A flight of foreign investors is intensifying instead, with the EU Chamber of Commerce in Beijing stating:
“Twenty-three per cent of our members are now considering shifting current or planned investments out of China, the highest level on record. And 77 per cent report that China’s attractiveness as a future investment destination has decreased.”
Their US counterparts report the same, while Germany’s Chamber of Commerce found that nearly 30 per cent of foreign employees had plans to leave China.
Economic data coming from China are one after the other the worst in years, with it unclear whether a crash is fully on, or whether a full on crash is coming.
The rise in interest rates in addition may just sink them while they were already almost underwater as debt is becoming that more expensive, when it was already unaffordable as all those corporate defaults show.
The Rest
A full on economic crisis in China will affect the west, but it should be just temporarily as much of the investment that went there is re-directed to Europe and USA.
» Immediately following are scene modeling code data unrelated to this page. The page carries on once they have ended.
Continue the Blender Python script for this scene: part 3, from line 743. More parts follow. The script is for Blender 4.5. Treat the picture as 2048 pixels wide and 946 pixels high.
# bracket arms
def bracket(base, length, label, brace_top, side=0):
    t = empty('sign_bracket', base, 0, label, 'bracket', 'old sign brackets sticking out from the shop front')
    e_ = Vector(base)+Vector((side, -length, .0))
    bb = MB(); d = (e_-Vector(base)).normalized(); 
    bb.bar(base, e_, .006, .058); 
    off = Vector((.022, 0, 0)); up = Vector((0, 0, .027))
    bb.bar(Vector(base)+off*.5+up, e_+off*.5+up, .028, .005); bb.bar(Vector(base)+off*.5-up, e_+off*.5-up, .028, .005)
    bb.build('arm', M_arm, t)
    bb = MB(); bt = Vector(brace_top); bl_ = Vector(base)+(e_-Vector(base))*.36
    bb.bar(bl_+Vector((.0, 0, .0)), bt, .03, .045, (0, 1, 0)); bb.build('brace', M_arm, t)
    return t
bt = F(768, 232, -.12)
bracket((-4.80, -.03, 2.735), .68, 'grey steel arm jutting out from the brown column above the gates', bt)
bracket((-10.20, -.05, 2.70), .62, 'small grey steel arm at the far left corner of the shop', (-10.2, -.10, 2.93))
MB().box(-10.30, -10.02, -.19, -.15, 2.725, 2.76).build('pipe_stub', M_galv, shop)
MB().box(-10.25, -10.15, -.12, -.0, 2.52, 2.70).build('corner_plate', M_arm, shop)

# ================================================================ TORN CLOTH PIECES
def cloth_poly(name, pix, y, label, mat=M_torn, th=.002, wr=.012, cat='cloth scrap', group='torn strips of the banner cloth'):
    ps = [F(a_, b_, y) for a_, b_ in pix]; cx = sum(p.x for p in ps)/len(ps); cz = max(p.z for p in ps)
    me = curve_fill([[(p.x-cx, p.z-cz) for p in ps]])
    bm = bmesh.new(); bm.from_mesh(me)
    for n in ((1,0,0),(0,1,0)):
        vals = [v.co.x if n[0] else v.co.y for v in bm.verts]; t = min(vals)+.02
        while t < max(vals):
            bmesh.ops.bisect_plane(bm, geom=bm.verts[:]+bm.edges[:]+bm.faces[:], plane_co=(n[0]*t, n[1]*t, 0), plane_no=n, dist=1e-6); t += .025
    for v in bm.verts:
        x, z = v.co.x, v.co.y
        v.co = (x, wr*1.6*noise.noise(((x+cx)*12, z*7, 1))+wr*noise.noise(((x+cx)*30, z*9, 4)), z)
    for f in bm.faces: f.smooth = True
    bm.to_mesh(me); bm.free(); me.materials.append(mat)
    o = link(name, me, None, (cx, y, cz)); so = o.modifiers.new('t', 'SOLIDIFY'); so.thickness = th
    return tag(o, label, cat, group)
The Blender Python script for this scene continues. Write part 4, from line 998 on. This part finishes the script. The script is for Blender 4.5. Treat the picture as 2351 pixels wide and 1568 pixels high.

That may lead to a decade of stagnation in China while Europe and US move towards proper growth after coming out of a decade of stagnation in the tens.
A decade during which US GDP has grown, but only due to the tech sector primarily. While EU’s GDP has been flat.
Neither has seen much investment in infrastructure, while China has saturated their infrastructure investment.
America is now spending on upgrading their trains and roads, as well on some raw industries, and that can form the base for 4%-5% yearly growth.
Unbelievable numbers following last decade, but it used to be the norm before 2010, before China took off. A slowdown in China or a complete crash, may bring that norm back.
Just as they weren’t affected by 2008 therefore, Europe and America shouldn’t be affected by a crash there, if there is one, beyond the very short term.
In that current short term, stocks might be re-adjusting somewhat, and since worse is probably expected in China, worse is probably expected in stocks too.
2018
A rising dollar in 2018 also had stocks down with a finale in autumn. It may well be investors just see this as a repeat with stocks rising thereafter.
Bitcoin followed the same trajectory, and so rather than fundamentals, it may be more superstition suggesting it will get worse in September and October.
That also happens to be the same month when inflation is counted over 8% for last autumn.
If Jerome Powell, the chairman of Federal Reserve Banks, does do what he said, interest rates would have risen by another 1% by then, to above 2%.
After that, the market probably doesn’t care much anymore, and so the investments environment might be more optimistic.
All of which translates to, in our opinion, buy some now to try and front-run in case that’s what they’re doing while telling us to expect worse, while expecting to not be surprised if there is another -50%.
Then keep much to buy on Christmas day itself with the expectation of holding it for at least a year, but two or three, before expecting to see any returns.
Because one can easily interpret all this doom as bearish euphoria after eight weeks of red to give a bounce, but it may indeed get worse in autumn, especially if that snowball becomes a proper crash in China, so keep some ammo for then too.